Critical sociocultural theory, culturally sustaining and humanizing pedagogies theoretically inform this work. These perspectives recognize that “education of any kind is inherently political and embedded within power structures that dictate privilege as well as bias and oppression” (Long et al., 2013, p. 422). The goal of humanizing and culturally sustaining theoretical frameworks is to deeply understand and interrogate the perspectives of communities from within.

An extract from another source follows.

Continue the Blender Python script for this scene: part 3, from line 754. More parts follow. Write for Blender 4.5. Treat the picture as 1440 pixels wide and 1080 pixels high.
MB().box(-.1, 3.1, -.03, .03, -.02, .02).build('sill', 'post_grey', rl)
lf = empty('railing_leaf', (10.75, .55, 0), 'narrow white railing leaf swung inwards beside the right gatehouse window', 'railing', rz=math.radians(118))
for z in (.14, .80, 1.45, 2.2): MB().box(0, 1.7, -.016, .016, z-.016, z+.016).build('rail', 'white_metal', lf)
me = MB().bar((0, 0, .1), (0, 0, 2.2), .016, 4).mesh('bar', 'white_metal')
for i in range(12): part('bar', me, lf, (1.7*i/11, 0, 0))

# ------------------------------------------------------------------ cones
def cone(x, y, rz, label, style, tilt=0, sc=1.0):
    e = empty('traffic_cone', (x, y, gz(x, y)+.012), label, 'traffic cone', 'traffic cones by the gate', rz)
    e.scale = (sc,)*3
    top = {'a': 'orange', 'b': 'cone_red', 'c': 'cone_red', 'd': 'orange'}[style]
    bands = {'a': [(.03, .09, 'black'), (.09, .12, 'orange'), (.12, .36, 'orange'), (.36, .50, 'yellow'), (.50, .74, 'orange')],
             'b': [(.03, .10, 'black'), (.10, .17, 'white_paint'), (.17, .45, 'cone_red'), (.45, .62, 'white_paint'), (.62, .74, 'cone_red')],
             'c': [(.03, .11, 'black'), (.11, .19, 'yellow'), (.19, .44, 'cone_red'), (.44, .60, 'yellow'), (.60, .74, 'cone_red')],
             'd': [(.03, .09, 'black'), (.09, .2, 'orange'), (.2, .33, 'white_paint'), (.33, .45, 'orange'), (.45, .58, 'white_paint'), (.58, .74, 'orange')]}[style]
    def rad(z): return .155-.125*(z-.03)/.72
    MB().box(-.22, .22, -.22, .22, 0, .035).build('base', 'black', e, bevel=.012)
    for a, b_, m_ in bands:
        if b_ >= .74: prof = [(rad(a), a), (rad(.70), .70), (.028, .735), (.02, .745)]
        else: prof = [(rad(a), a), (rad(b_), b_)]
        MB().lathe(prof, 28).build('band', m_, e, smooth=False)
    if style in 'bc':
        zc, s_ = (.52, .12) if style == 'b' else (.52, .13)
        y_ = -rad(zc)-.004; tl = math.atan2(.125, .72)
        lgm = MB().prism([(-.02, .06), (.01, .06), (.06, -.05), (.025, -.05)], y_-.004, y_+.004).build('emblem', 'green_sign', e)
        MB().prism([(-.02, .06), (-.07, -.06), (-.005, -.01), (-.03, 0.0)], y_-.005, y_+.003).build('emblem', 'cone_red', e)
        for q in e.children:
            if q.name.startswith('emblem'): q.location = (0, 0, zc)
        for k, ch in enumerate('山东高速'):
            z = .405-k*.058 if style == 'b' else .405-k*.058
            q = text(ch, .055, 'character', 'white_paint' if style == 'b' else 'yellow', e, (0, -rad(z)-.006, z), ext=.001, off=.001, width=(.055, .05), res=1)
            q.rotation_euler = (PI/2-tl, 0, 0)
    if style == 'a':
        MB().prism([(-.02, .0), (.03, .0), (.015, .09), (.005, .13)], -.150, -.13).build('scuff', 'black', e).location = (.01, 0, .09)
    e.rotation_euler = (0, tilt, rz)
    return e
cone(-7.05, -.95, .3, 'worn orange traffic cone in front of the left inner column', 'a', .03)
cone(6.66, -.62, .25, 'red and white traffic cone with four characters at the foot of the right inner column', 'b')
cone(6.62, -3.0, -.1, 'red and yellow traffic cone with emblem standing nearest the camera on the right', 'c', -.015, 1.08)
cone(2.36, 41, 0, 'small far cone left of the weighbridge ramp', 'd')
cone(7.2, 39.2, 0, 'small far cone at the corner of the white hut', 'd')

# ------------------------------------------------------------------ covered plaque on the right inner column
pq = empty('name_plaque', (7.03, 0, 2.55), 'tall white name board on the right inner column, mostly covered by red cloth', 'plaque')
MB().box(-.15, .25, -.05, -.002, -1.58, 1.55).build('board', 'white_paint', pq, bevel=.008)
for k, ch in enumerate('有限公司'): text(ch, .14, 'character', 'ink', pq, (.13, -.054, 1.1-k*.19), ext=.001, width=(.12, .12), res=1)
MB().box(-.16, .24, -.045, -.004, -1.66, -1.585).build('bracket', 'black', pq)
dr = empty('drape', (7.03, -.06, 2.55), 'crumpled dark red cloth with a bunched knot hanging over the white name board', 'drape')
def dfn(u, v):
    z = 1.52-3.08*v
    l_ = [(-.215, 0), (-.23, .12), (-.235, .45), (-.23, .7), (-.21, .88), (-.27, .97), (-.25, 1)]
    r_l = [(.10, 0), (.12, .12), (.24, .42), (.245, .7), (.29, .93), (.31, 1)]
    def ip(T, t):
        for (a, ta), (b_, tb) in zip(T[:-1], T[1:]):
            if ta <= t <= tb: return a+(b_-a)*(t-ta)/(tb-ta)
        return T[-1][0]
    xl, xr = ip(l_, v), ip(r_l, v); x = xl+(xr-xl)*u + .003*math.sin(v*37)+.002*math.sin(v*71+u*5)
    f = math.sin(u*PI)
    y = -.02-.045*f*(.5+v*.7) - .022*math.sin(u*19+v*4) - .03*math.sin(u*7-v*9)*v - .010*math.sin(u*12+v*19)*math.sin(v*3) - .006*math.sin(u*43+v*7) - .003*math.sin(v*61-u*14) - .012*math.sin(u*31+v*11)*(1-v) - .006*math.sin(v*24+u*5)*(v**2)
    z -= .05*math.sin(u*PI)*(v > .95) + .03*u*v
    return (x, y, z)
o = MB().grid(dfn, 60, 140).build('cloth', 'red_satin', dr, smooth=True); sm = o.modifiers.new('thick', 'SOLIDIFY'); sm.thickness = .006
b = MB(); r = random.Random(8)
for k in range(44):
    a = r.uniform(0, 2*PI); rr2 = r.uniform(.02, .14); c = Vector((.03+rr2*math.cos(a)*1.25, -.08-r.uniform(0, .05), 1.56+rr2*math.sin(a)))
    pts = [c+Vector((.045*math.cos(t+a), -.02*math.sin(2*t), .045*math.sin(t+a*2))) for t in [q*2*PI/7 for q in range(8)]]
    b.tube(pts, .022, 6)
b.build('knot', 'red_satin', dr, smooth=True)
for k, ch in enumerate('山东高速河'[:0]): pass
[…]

Our seven year school-based study includes a multiracial community of a white teacher educator, a Black administrator, one Latinx, two Black, and one white high-performing early literacy teachers in two ethnically, linguistically, and racially diverse urban public school contexts. Methodologically, we draw from humanizing approaches (San Pedro & Kinloch, 2017; Paris & Winn, 2011), which seek answerability in growing to understand phenomena in, and with, and communities. These kinds of methods require “dialogic consciousness‐raising and . . . relationships of dignity and care for both researchers and participants” (Paris & Winn, 2011, p. 137). With stories as the unit of analysis, sources of data that were dialogically analyzed include transcripts and notes from dialogic check-ins and in-the-moment conversations, interviews over time, teacher documentation and analysis of culturally sustaining practices, and photo, video, and audio classroom and school artifacts.

We illuminate vivid classroom and school examples of processes and practices that illustrate curricularization and wrestling with culturally sustaining early literacy teaching in the midst of mandated literacy instruction and assessment grounded in the sciences of reading. We ground these examples in a cultural sustenance model that we developed based on our collaborative study. The model, processes, and practices showcase a primary finding and important implication of this project: early literacy teaching that is culturally sustaining honors and extends children’s and communities' intersecting ways of knowing, ways of being and ways of reading and writing.

Currently, popular waves of discourse about effective literacy teaching have focused on scripted, structured approaches. Depending on the school, teacher preparation program, and other contextual factors (e.g. interpretations of state legislation), teachers may implement literacy practices in the current moment in ways that are divorced from the sociocultural and cultural ways of knowing, being, and doing in communities. Our work stands in contrast to dominant narratives, offering refreshing and cutting-edge counterpractices that move toward honoring the fullness of children and their families and communities while offering early literacy instruction that fosters literacy proficiency.